When we closed Pokevision out of respect for your wishes, and at your requests — one of which came directly from you, John — we trusted you guys fully in allowing the community to grow. I literally cannot express this more — we just want to play the game. We can handle the bugs every now and then, but please at least tell us you guys care. Yes, Pokevision does give some advantages that may be TOO much; but is it all that bad? Pokemon has survived 20 years — even grown, I would say. And Pokemon Go made it even bigger. If the argument is that “well, if you catch a Snorlax you weren’t supposed to find, but you found it on Pokevision, it might make you play less.” If that was your argument, I’d have to disagree! I’ll still catch a damn Snorlax even if I have 20 of them. Just like how millions of us have caught probably over 100 pidgey’s or zubat’s each.
Pokemon is everlasting. The same 151 Pokemon have been around for 20 years. If 80M people downloaded and played Pokemon Go within a week (before it even released in multiple major countries) isn’t an indication that no one can be sick of Pokemon, I don’t know what is.
After disabling the in-game tracker and Pokevision, the ratings on iOs and Android Google Play store went from 4.0 stars to 1.0 — 1.5. I am only one person, I admit that my sole opinion is not important, but what about the countless players begging for the game to be restored to its former state? I may be biased in saying that Pokevision being down had an impact on the amount of negative ratings, refund requests and outcry on social media — but could it be true? Nothing has changed between the time the in-game tracker broke and Pokevision went down. Could it just be possible that the tracker — no matter if Pokevision made it, or Niantic made it, is something that players desperately NEED — not want, but NEED — in order to play the game? Could it be possible that this is the very core fundamental feature that drives most players? I understand that there are some that want to walk around and stumble on a random Pokemon — to each their own. But, 50M unique users and 11M daily and the ratings on your App (with no significant change in itself) are big indicators of this desire. Are customers always right? Especially if over half of them are looking for an outside fix just so they can enjoy something they love? People are naturally inquisitive, and in this case, they just want to play more and more, so they sought out something that helps them do so.
You can read the rest of the letter here.
Earlier today, Niantic issued a statement on whey they shut down tracking services, claiming that they “interfer[ed] with our ability to maintain quality of service for our users and to bring Pokemon GO to users around the world”.
Comments
17 responses to “Pokevision Creator Pleads With Niantic To Let It Live”
Well I mean it is literally the only way to track pokemon now. Otherwise it’s just a random encounter and egg mining game going forward now niantic have removed all tracking.
I enjoyed tracking pokemon within pokemon go, I enjoyed using poke vision for the same thing although it did take a little of the mystery away and make it easier. I don’t enjoy leaving my phone running destroying my battery hoping I’ll run into something, so I’ve stopped playing.
I say bin it and make people find pokemon the old fashioned way, how the developers intended 😛
The thing is, in game tracking has been disabled, making you unable to track anything you want within the map.

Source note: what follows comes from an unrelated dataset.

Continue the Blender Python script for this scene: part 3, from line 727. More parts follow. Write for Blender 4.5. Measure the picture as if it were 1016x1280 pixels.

There are no way to track pokemon except using things like pokevision.
The developer’s “intended” method was disabled by the developer. How do you want us to proceed? It’s like asking you to drive to somewhere with all signboards removed.
Bad analogy.
Its more like trying to find your car keys =P
But which car keys?
Or something like this: https://youtu.be/kI8xsi87sOQ
What was the previous ingame tracking your referring to? if your talking about those little feet icons that really didnt work and had bugs (exploits) associated with it. im glad thats gone
The original little feet during launch. It actually worked perfectly, until they decided to switch it off to reduce server load which caused it to show constant 3 foot print. Then now completely removed.
The developer intended method of playing is using the map and feet and search for the pokemon you want in the map. Not what we have now. You can literally do nothing right now except hoping for random encounter or sit at some lured pokestop.
This ^^^ those who knew how to use it were having a grand time with the tracking – it seemed to be a mystery to some so no wonder people dont understand the backlash!
The whole point in a game like this is not just to randomly pick things up as you go along, rather, when you are in a new environment and you check your phone and see that rare pokemon you have been trying to catch is 3 footsteps away – That is motivation to go play it. To say to friends that you’ve just met up with “Hey I need this Porygon that’s over there – Lets go find it”…
That was the intention of how to play the game. Not just “Hey guys lets walk around and keep finding shitloads of Pidgys and Rattattas!!!”
It still tells you what Pokemon is available nearby, just not how far away. Arguably it promotes more exploring because you dont know exactly where it is. Also, if this was any other Pokemon game, you would just have to aimlessly trudge through the grass in a circle until you randomly walked into a battle. This is just a real world equivalent of that…
Again, whats the alternative? Maybe down the track Niantec will make enough money to buy more servers which can handle the load. I’d rather they fix the miriad of problems with the game before re-adding a feature that may have been contributing to said problems in the first place…
This isn’t giving a pass mark to the developer in any way, shape or form, but what’s the alternative? The game shuts down until its more feature-complete? Do we want a laundry list of stuff that’s slated to be in the game and when/how it’s going to be deployed? Then there’s the actual clone games to contend with.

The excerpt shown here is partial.